_Data supplied_

--

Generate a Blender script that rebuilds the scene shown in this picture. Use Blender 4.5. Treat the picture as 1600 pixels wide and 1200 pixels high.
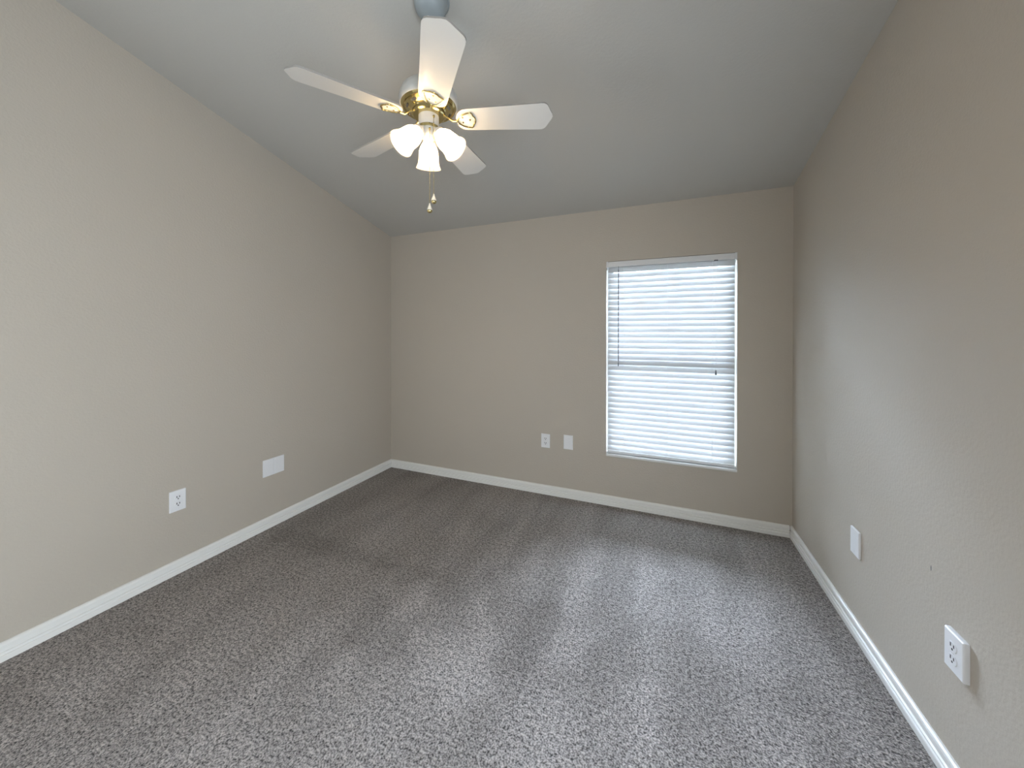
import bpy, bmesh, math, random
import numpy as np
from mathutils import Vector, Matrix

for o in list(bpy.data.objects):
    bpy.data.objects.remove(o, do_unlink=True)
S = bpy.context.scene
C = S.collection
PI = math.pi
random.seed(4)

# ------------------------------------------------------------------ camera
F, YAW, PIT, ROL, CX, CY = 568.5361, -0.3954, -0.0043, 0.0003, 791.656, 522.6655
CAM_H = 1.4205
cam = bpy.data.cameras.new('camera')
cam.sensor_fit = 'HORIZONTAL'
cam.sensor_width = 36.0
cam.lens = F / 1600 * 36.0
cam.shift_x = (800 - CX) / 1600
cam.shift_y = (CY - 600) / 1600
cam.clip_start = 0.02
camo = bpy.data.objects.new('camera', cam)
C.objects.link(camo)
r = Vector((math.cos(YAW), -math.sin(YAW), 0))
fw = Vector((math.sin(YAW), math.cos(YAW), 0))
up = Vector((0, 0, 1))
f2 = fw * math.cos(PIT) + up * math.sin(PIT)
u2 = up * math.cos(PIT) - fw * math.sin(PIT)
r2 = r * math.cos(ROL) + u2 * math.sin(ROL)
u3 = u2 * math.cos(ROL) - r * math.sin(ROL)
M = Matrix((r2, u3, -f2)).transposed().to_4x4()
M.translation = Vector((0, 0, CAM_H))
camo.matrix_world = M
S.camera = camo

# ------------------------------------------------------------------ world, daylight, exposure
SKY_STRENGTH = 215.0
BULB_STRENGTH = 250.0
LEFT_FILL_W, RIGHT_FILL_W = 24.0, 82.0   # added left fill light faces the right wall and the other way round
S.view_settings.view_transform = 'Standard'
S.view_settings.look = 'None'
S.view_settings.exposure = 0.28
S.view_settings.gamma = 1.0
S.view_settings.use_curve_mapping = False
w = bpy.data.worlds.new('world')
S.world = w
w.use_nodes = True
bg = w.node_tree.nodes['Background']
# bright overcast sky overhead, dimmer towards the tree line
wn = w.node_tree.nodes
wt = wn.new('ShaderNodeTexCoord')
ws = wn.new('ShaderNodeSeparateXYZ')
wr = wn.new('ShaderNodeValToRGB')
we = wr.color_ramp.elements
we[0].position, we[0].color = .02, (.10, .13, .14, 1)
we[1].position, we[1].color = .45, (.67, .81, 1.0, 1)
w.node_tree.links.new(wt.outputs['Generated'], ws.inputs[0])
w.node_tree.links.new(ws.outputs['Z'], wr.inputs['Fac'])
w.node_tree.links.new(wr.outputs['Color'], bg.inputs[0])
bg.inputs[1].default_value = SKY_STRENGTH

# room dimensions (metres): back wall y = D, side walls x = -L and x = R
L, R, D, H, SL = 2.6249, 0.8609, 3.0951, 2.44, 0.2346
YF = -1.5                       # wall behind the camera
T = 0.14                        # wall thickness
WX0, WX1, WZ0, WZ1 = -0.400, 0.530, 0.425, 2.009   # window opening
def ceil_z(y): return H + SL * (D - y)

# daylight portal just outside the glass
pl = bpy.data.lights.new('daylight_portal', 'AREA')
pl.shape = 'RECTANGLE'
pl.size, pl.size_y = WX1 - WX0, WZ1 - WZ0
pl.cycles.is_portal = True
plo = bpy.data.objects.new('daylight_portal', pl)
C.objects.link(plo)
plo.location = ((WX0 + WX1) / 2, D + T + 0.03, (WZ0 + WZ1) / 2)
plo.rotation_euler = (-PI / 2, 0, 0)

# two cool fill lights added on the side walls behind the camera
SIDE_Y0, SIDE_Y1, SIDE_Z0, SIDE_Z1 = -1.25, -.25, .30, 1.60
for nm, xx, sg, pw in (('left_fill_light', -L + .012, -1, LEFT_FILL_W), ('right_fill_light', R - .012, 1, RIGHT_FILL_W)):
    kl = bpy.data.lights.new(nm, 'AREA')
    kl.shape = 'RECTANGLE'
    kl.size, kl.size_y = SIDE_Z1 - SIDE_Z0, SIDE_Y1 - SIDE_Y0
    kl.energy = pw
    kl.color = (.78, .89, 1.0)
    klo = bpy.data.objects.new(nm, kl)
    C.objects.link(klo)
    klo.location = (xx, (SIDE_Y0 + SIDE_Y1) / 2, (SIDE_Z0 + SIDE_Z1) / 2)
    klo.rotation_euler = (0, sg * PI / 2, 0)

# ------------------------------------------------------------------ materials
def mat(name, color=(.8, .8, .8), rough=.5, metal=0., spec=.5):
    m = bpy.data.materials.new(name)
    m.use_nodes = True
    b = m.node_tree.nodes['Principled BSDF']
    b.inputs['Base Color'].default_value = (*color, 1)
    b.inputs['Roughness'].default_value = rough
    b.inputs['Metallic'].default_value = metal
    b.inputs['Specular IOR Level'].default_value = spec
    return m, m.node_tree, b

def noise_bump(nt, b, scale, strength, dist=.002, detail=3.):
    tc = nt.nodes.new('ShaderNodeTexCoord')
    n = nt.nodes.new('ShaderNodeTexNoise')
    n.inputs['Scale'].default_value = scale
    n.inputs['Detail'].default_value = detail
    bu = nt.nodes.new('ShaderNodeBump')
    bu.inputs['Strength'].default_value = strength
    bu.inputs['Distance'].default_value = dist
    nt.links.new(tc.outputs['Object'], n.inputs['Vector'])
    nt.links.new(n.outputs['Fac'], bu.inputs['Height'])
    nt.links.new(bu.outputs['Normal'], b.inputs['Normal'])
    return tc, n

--

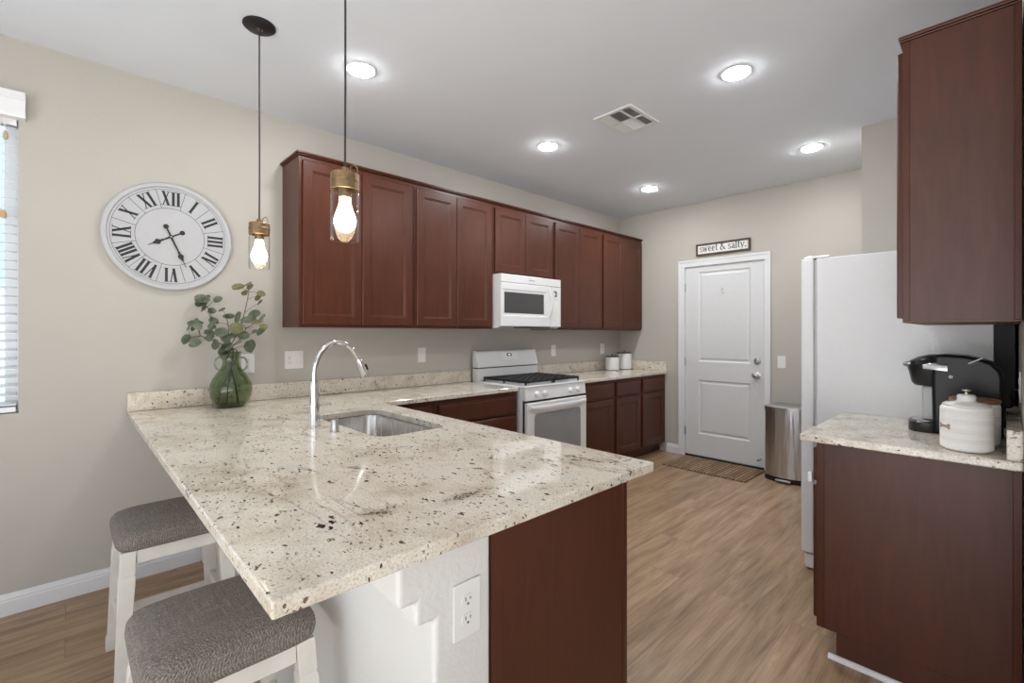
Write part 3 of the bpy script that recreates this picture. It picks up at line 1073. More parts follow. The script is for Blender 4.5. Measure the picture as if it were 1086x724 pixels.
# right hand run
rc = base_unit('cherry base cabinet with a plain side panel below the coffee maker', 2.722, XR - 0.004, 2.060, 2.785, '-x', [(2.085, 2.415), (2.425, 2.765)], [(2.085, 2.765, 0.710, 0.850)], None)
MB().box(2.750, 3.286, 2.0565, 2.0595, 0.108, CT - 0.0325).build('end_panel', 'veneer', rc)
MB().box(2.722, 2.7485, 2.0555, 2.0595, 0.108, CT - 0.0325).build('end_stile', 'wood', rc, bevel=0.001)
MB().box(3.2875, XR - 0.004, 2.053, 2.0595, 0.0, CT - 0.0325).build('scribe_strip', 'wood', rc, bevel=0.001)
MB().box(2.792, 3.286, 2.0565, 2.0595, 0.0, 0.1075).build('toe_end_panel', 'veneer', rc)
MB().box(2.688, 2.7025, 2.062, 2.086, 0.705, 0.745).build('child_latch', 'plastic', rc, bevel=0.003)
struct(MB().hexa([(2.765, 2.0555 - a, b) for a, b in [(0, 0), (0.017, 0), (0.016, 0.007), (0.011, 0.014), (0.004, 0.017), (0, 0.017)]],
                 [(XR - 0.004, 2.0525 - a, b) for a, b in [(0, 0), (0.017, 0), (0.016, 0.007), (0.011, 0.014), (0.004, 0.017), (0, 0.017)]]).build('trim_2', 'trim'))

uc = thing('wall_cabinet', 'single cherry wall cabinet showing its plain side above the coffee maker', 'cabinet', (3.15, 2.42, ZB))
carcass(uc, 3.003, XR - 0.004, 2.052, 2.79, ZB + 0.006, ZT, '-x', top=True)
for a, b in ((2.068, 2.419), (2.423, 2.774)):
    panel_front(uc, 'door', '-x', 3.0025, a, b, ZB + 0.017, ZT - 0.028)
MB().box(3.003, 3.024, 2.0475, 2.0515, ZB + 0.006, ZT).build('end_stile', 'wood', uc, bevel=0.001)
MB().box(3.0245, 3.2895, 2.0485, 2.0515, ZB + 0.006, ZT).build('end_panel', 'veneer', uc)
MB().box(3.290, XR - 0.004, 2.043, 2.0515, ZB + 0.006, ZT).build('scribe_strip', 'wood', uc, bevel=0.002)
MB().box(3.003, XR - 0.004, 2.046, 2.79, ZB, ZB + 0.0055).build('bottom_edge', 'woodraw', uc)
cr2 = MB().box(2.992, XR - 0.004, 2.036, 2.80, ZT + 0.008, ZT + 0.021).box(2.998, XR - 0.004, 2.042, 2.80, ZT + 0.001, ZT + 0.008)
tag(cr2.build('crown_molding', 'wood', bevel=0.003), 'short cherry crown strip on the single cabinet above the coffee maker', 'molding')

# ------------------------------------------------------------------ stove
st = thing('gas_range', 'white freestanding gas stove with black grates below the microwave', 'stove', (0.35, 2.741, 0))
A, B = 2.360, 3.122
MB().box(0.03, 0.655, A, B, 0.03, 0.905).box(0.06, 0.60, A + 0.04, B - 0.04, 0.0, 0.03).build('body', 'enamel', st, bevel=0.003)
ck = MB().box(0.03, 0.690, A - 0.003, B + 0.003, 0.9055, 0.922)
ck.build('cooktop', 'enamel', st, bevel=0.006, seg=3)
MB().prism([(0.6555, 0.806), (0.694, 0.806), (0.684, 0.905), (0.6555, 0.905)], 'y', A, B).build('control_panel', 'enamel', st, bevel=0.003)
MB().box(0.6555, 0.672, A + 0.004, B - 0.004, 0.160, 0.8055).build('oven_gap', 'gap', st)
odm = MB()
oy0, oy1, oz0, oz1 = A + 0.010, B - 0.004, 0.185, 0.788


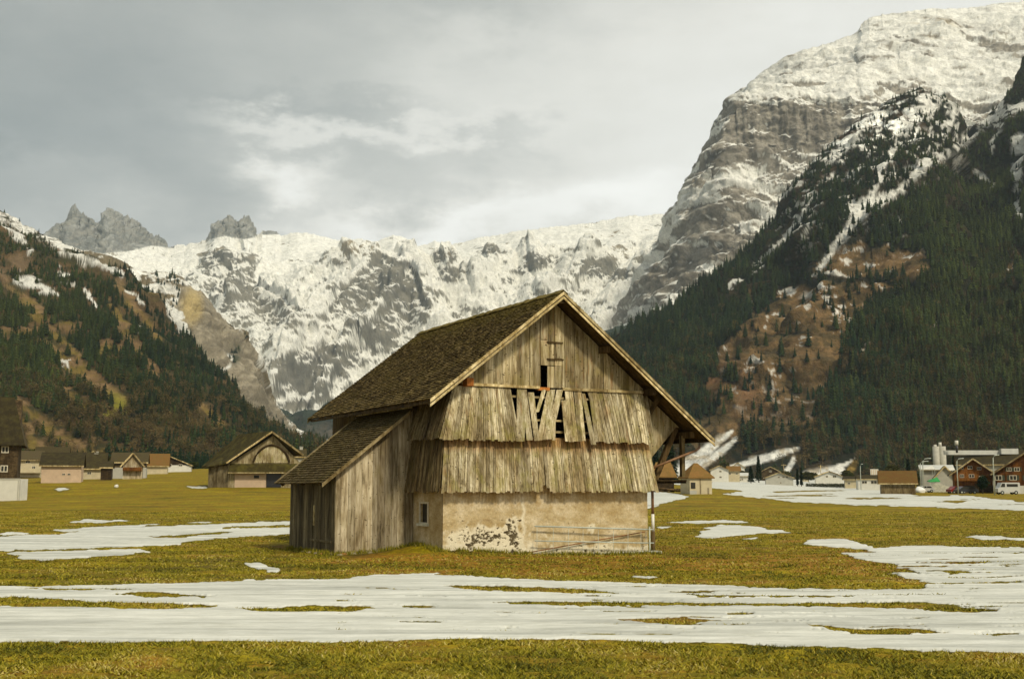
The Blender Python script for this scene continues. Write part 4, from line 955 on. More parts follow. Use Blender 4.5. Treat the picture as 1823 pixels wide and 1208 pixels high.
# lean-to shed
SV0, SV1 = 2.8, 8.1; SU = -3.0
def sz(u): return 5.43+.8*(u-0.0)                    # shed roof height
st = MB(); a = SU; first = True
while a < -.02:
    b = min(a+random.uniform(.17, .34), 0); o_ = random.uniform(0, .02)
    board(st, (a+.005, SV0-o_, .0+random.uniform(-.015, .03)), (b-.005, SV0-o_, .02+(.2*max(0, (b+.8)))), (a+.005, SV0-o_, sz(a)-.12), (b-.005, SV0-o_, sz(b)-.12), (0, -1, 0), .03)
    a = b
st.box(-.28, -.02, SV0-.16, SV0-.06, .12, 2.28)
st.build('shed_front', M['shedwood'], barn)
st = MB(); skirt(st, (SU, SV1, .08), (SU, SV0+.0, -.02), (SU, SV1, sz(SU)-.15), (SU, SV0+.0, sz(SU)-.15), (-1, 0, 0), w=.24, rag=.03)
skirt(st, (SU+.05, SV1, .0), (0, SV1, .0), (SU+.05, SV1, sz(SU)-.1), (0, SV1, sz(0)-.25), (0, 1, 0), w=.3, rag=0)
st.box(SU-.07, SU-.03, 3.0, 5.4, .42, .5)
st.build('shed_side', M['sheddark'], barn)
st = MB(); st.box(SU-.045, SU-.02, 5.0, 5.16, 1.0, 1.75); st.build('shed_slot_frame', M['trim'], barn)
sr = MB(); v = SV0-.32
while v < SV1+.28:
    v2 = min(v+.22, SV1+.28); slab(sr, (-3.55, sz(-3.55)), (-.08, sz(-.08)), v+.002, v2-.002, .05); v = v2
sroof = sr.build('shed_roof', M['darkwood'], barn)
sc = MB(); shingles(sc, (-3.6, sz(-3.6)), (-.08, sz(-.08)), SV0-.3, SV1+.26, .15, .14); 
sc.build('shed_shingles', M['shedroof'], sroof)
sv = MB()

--

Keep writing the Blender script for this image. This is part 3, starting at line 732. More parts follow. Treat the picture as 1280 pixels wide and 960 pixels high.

--

_Task to complete_
Within the listing above, extract exactly the lines from the line with "Write part 3" to the line with "[(XR - 0.004, 2.0525", the two named lines included, and no others.

_Solution_
Write part 3 of the bpy script that recreates this picture. It picks up at line 1073. More parts follow. The script is for Blender 4.5. Measure the picture as if it were 1086x724 pixels.
# right hand run
rc = base_unit('cherry base cabinet with a plain side panel below the coffee maker', 2.722, XR - 0.004, 2.060, 2.785, '-x', [(2.085, 2.415), (2.425, 2.765)], [(2.085, 2.765, 0.710, 0.850)], None)
MB().box(2.750, 3.286, 2.0565, 2.0595, 0.108, CT - 0.0325).build('end_panel', 'veneer', rc)
MB().box(2.722, 2.7485, 2.0555, 2.0595, 0.108, CT - 0.0325).build('end_stile', 'wood', rc, bevel=0.001)
MB().box(3.2875, XR - 0.004, 2.053, 2.0595, 0.0, CT - 0.0325).build('scribe_strip', 'wood', rc, bevel=0.001)
MB().box(2.792, 3.286, 2.0565, 2.0595, 0.0, 0.1075).build('toe_end_panel', 'veneer', rc)
MB().box(2.688, 2.7025, 2.062, 2.086, 0.705, 0.745).build('child_latch', 'plastic', rc, bevel=0.003)
struct(MB().hexa([(2.765, 2.0555 - a, b) for a, b in [(0, 0), (0.017, 0), (0.016, 0.007), (0.011, 0.014), (0.004, 0.017), (0, 0.017)]],
                 [(XR - 0.004, 2.0525 - a, b) for a, b in [(0, 0), (0.017, 0), (0.016, 0.007), (0.011, 0.014), (0.004, 0.017), (0, 0.017)]]).build('trim_2', 'trim'))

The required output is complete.